--- start Supplied material ---
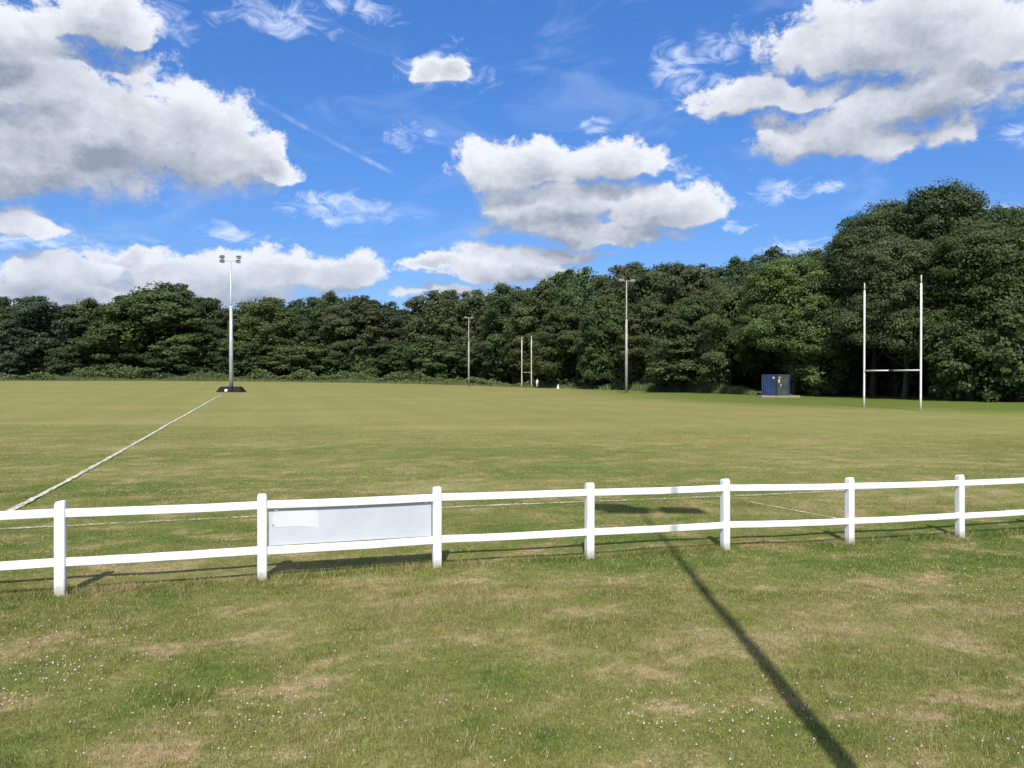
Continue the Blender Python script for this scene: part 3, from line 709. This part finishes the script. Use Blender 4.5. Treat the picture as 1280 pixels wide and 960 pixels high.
def leaf_quads(P, Nrm, size, r):
    n_ = len(P)
    Nn = Nrm + r.normal(0, .55, (n_, 3)); Nn /= np.linalg.norm(Nn, axis=1, keepdims=True)
    h = np.where(np.abs(Nn[:, 2:3]) < .9, np.array([[0, 0, 1.]]), np.array([[1., 0, 0]]))
    a = np.cross(Nn, h); a /= np.linalg.norm(a, axis=1, keepdims=True); b = np.cross(Nn, a)
    th = r.uniform(0, 2 * np.pi, n_)[:, None]
    a, b = a * np.cos(th) + b * np.sin(th), b * np.cos(th) - a * np.sin(th)
    s = size[:, None]
    v = np.empty((n_, 4, 3)); asp = r.uniform(.45, .8, n_)[:, None]
    v[:, 0] = P - a * s; v[:, 1] = P - b * s * asp + Nn * s * .12; v[:, 2] = P + a * s; v[:, 3] = P + b * s * asp + Nn * s * .12
    return v.reshape(-1, 3)
def crown_mesh(name, seed, W=14., H=18., nclump=120, nleaf=230, leaf=.24, low=.06, top=1.0, spread=1.0):
    r = np.random.default_rng(seed)
    P, N, S = [], [], []
    ph = r.uniform(0, 6.28, 6)
    # a handful of big boughs, each a rounded mass, give the crown its lobes
    nb = 11
    bc = []
    for i in range(nb):
        t_ = (i + .5) / nb; zz = low + .16 + (1 - low - .30) * t_ ** .9
        rr = W / 2 * .58 * math.sqrt(max(.05, 1 - ((zz - .42) / .62) ** 2)) * r.uniform(.55, 1.0)
        ang = i * 2.4 + r.uniform(-.5, .5)
        bc.append((math.cos(ang) * rr, math.sin(ang) * rr, zz * H, W * r.uniform(.20, .29)))
    bc.append((r.uniform(-1, 1), r.uniform(-1, 1), H * (1 - .62 * W * .26 / H * 1.35), W * .26))
    bc = np.array(bc)
    for i in range(nclump):
        k = r.integers(len(bc)); c0 = bc[k]
        d = r.normal(0, 1, 3); d[2] += .35; d /= np.linalg.norm(d)
        # outward from the trunk preferred
        o = np.array([c0[0], c0[1], 0.]); 
        if np.dot(d, o) < -.3 * np.linalg.norm(o): d[:2] *= -1
        rad = c0[3] * r.uniform(.78, 1.08)
        c = c0[:3] + d * rad * np.array([1, 1, .85])
        c[2] = max(c[2], low * H + .5)
        cr = W * r.uniform(.030, .092)
        n_ = int(nleaf * (cr / (W * .068)) ** 2)
        dd = r.normal(0, 1, (n_, 3)); dd[:, 2] = dd[:, 2] * .9 + .25; dd /= np.linalg.norm(dd, axis=1, keepdims=True)
        q = r.uniform(.35, 1.12, (n_, 1)) ** .7
        lump = 1 + .25 * np.sin(dd @ r.normal(0, 3, 3) + ph[i % 6])[:, None]
        P.append(c + dd * q * lump * cr * np.array([1.15, 1.15, .72])); N.append(dd * .8 + d * .5 + np.array([0, 0, .35])); S.append(leaf * r.uniform(.6, 1.25, n_))
    # inner mass keeps the sky from showing through everywhere
    n_ = int(nclump * nleaf * .20)
    k = r.integers(len(bc), size=n_); dd = r.normal(0, 1, (n_, 3)); dd /= np.linalg.norm(dd, axis=1, keepdims=True)
    P.append(bc[k, :3] + dd * bc[k, 3:4] * r.uniform(.3, .92, (n_, 1))); N.append(dd); S.append(leaf * r.uniform(1.0, 1.9, n_))
    # single sprays standing out from the outline
    n_ = int(nclump * 9)
    k = r.integers(len(bc), size=n_); dd = r.normal(0, 1, (n_, 3)); dd[:, 2] += .5; dd /= np.linalg.norm(dd, axis=1, keepdims=True)
    P.append(bc[k, :3] + dd * bc[k, 3:4] * r.uniform(.95, 1.12, (n_, 1)) * np.array([1, 1, .9])); N.append(dd); S.append(leaf * r.uniform(.6, 1.1, n_))
    P, N, S = np.concatenate(P), np.concatenate(N), np.concatenate(S)
    P[:, 2] = np.where(P[:, 2] < .1, .1 + r.uniform(0, .6, len(P)), P[:, 2])
    v = leaf_quads(P, N, S, r)
    # fit to the nominal size
    z1 = np.percentile(v[:, 2], 99.95); wx = np.percentile(np.abs(v[:, :2]), 99.7)
    v[:, 2] *= H / z1; v[:, :2] *= (W / 2) / wx
    return raw_mesh(name, v, 4, np.arange(len(v)), [LM['mid']])
def trunk_mesh(name, seed, H=18., W=14.):
    r = random.Random(seed); bm = bmesh.new()
    pts_ = [(0, 0, -.4), (.1, 0, .6), (r.uniform(-.2, .2), r.uniform(-.2, .2), H * .2), (r.uniform(-.5, .5), r.uniform(-.5, .5), H * .45), (r.uniform(-.6, .6), r.uniform(-.6, .6), H * .78)]
    tube(bm, pts_, [.48, .36, .30, .2, .06], 9)
    for i in range(7):
        a = i * 2.4 + r.uniform(-.4, .4); z = H * r.uniform(.14, .5); ln = W * r.uniform(.22, .4)
        p0 = Vector(pts_[2]).lerp(Vector(pts_[3]), max(0, min(1, (z / H - .2) / .25)))
        p1 = p0 + Vector((math.cos(a) * ln * .5, math.sin(a) * ln * .5, ln * .35)); p2 = p0 + Vector((math.cos(a) * ln, math.sin(a) * ln, ln * .8))
        tube(bm, [p0, p1, p2], [.15, .09, .03], 6)
    me = bpy.data.meshes.new(name); bmesh.ops.recalc_face_normals(bm, faces=bm.faces); bm.to_mesh(me); bm.free()
    me.materials.append(m_bark)
    for p_ in me.polygons: p_.use_smooth = True
    return me
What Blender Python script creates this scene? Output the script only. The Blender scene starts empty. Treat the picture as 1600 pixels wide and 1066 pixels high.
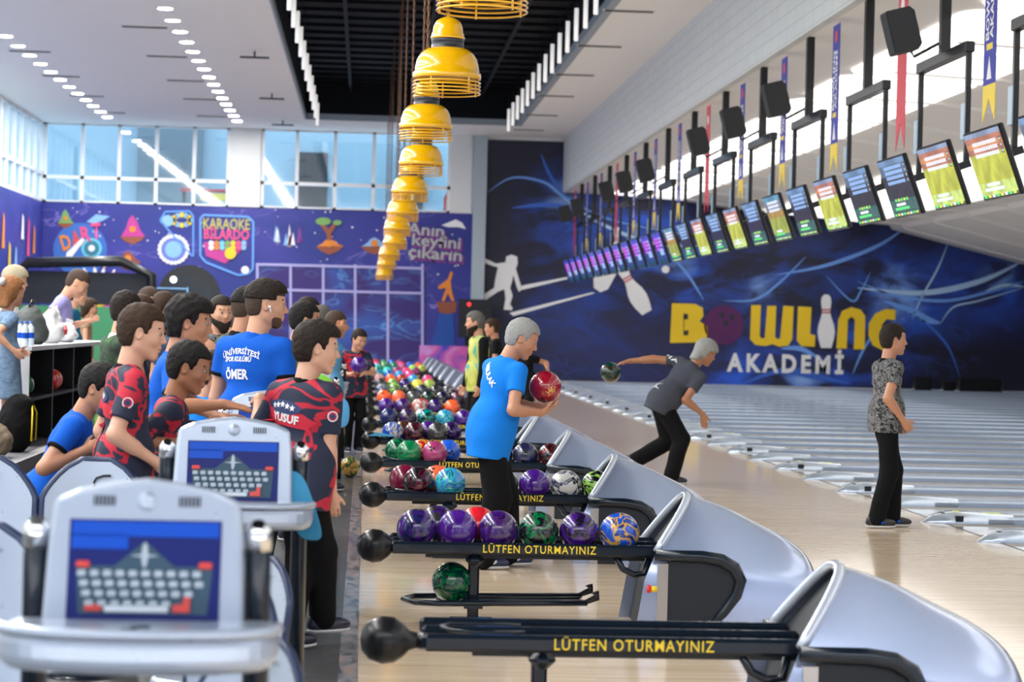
--- end Supplied material ---
__Your goal__.
Apart from the pictures, the entries above are to be repeated in full and exactly.

__Correct result__.
Continue the Blender Python script for this scene: part 3, from line 709. This part finishes the script. Use Blender 4.5. Treat the picture as 1280 pixels wide and 960 pixels high.
def leaf_quads(P, Nrm, size, r):
    n_ = len(P)
    Nn = Nrm + r.normal(0, .55, (n_, 3)); Nn /= np.linalg.norm(Nn, axis=1, keepdims=True)
    h = np.where(np.abs(Nn[:, 2:3]) < .9, np.array([[0, 0, 1.]]), np.array([[1., 0, 0]]))
    a = np.cross(Nn, h); a /= np.linalg.norm(a, axis=1, keepdims=True); b = np.cross(Nn, a)
    th = r.uniform(0, 2 * np.pi, n_)[:, None]
    a, b = a * np.cos(th) + b * np.sin(th), b * np.cos(th) - a * np.sin(th)
    s = size[:, None]
    v = np.empty((n_, 4, 3)); asp = r.uniform(.45, .8, n_)[:, None]
    v[:, 0] = P - a * s; v[:, 1] = P - b * s * asp + Nn * s * .12; v[:, 2] = P + a * s; v[:, 3] = P + b * s * asp + Nn * s * .12
    return v.reshape(-1, 3)
def crown_mesh(name, seed, W=14., H=18., nclump=120, nleaf=230, leaf=.24, low=.06, top=1.0, spread=1.0):
    r = np.random.default_rng(seed)
    P, N, S = [], [], []
    ph = r.uniform(0, 6.28, 6)
    # a handful of big boughs, each a rounded mass, give the crown its lobes
    nb = 11
    bc = []
    for i in range(nb):
        t_ = (i + .5) / nb; zz = low + .16 + (1 - low - .30) * t_ ** .9
        rr = W / 2 * .58 * math.sqrt(max(.05, 1 - ((zz - .42) / .62) ** 2)) * r.uniform(.55, 1.0)
        ang = i * 2.4 + r.uniform(-.5, .5)
        bc.append((math.cos(ang) * rr, math.sin(ang) * rr, zz * H, W * r.uniform(.20, .29)))
    bc.append((r.uniform(-1, 1), r.uniform(-1, 1), H * (1 - .62 * W * .26 / H * 1.35), W * .26))
    bc = np.array(bc)
    for i in range(nclump):
        k = r.integers(len(bc)); c0 = bc[k]
        d = r.normal(0, 1, 3); d[2] += .35; d /= np.linalg.norm(d)
        # outward from the trunk preferred
        o = np.array([c0[0], c0[1], 0.]); 
        if np.dot(d, o) < -.3 * np.linalg.norm(o): d[:2] *= -1
        rad = c0[3] * r.uniform(.78, 1.08)
        c = c0[:3] + d * rad * np.array([1, 1, .85])
        c[2] = max(c[2], low * H + .5)
        cr = W * r.uniform(.030, .092)
        n_ = int(nleaf * (cr / (W * .068)) ** 2)
        dd = r.normal(0, 1, (n_, 3)); dd[:, 2] = dd[:, 2] * .9 + .25; dd /= np.linalg.norm(dd, axis=1, keepdims=True)
        q = r.uniform(.35, 1.12, (n_, 1)) ** .7
        lump = 1 + .25 * np.sin(dd @ r.normal(0, 3, 3) + ph[i % 6])[:, None]
        P.append(c + dd * q * lump * cr * np.array([1.15, 1.15, .72])); N.append(dd * .8 + d * .5 + np.array([0, 0, .35])); S.append(leaf * r.uniform(.6, 1.25, n_))
    # inner mass keeps the sky from showing through everywhere
    n_ = int(nclump * nleaf * .20)
    k = r.integers(len(bc), size=n_); dd = r.normal(0, 1, (n_, 3)); dd /= np.linalg.norm(dd, axis=1, keepdims=True)
    P.append(bc[k, :3] + dd * bc[k, 3:4] * r.uniform(.3, .92, (n_, 1))); N.append(dd); S.append(leaf * r.uniform(1.0, 1.9, n_))
    # single sprays standing out from the outline
    n_ = int(nclump * 9)
    k = r.integers(len(bc), size=n_); dd = r.normal(0, 1, (n_, 3)); dd[:, 2] += .5; dd /= np.linalg.norm(dd, axis=1, keepdims=True)
    P.append(bc[k, :3] + dd * bc[k, 3:4] * r.uniform(.95, 1.12, (n_, 1)) * np.array([1, 1, .9])); N.append(dd); S.append(leaf * r.uniform(.6, 1.1, n_))
    P, N, S = np.concatenate(P), np.concatenate(N), np.concatenate(S)
    P[:, 2] = np.where(P[:, 2] < .1, .1 + r.uniform(0, .6, len(P)), P[:, 2])
    v = leaf_quads(P, N, S, r)
    # fit to the nominal size
    z1 = np.percentile(v[:, 2], 99.95); wx = np.percentile(np.abs(v[:, :2]), 99.7)
    v[:, 2] *= H / z1; v[:, :2] *= (W / 2) / wx
    return raw_mesh(name, v, 4, np.arange(len(v)), [LM['mid']])
def trunk_mesh(name, seed, H=18., W=14.):
    r = random.Random(seed); bm = bmesh.new()
    pts_ = [(0, 0, -.4), (.1, 0, .6), (r.uniform(-.2, .2), r.uniform(-.2, .2), H * .2), (r.uniform(-.5, .5), r.uniform(-.5, .5), H * .45), (r.uniform(-.6, .6), r.uniform(-.6, .6), H * .78)]
    tube(bm, pts_, [.48, .36, .30, .2, .06], 9)
    for i in range(7):
        a = i * 2.4 + r.uniform(-.4, .4); z = H * r.uniform(.14, .5); ln = W * r.uniform(.22, .4)
        p0 = Vector(pts_[2]).lerp(Vector(pts_[3]), max(0, min(1, (z / H - .2) / .25)))
        p1 = p0 + Vector((math.cos(a) * ln * .5, math.sin(a) * ln * .5, ln * .35)); p2 = p0 + Vector((math.cos(a) * ln, math.sin(a) * ln, ln * .8))
        tube(bm, [p0, p1, p2], [.15, .09, .03], 6)
    me = bpy.data.meshes.new(name); bmesh.ops.recalc_face_normals(bm, faces=bm.faces); bm.to_mesh(me); bm.free()
    me.materials.append(m_bark)
    for p_ in me.polygons: p_.use_smooth = True
    return me
What Blender Python script creates this scene? Output the script only. The Blender scene starts empty. Treat the picture as 1600 pixels wide and 1066 pixels high.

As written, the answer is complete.